Stool Sculpture is a piece of the true cross: a precious relic of Wendell Castle’s first artistic breakthrough. No object that he made in the course of his seven-decade career, indeed, no work made in the whole postwar American craft movement, is more historically significant.


To set the scene: the year was 1959, and Castle was still at the University of Kansas, studying sculpture. He’d been making furniture in his studio for his own use, which drew the ire of one of his instructors – this was meant to be a sculpture program, after all. Castle was enough of a contrarian that he got to wondering: What if I did both furniture and sculpture, and at the same time? Stool Sculpture was the result. Though it is an entirely successful abstract composition, you can also imagine perching on it, hooking your heels over the footrest.


Made of salvaged gunstock blanks from a local armory and originally inlaid with ivory (since replaced with a substitute material), Stool Sculpture is a delicate and refined object. Yet what power it holds: even in its title, it captures the collision of two categories that, at the time, were held rigidly separate. And what happens when two things collide, approaching one another across a distance? Everything ends up in a new, more complicated, more exciting configuration. As Castle put it many years later, “This was [when] those hybrid things didn't exist like they do now. They’re all over the place.”1 This is exactly right: Stool Sculpture instantly positioned Castle within a small avant garde of artists, whose experiments would thoroughly reshape the possibilities for craft mediums. (Among them was Peter Voulkos, whose own breakthrough works were unfolding exactly at the same moment out in California.) 

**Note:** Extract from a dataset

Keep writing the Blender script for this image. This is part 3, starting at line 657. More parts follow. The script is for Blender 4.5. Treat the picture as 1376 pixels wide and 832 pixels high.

So novel was Castle’s innovation that it took him some time to grasp its implications. Stool Sculpture itself had a positive reception across disciplines: it immediately won a prize at a Kansas “Designer-Craftsman” annual show, and in 1960, was juried into an art exhibition at the Nelson-Atkins Museum. Castle did follow up with related works, too, notably the similarly proportioned Scribe’s Stool (1961-62). But it was not until he began using stack lamination – allowing him to work subtractively, a totally different process – that he would fully realize the sculptural possibilities he had unleashed. He would ultimately follow those prospects farther, and longer, than even he could have possibly dreamt. But it all started here.


[1] Oral history interview with Wendell Castle, June 3 and December 12, 1981. Archives of American Art, Smithsonian Institution.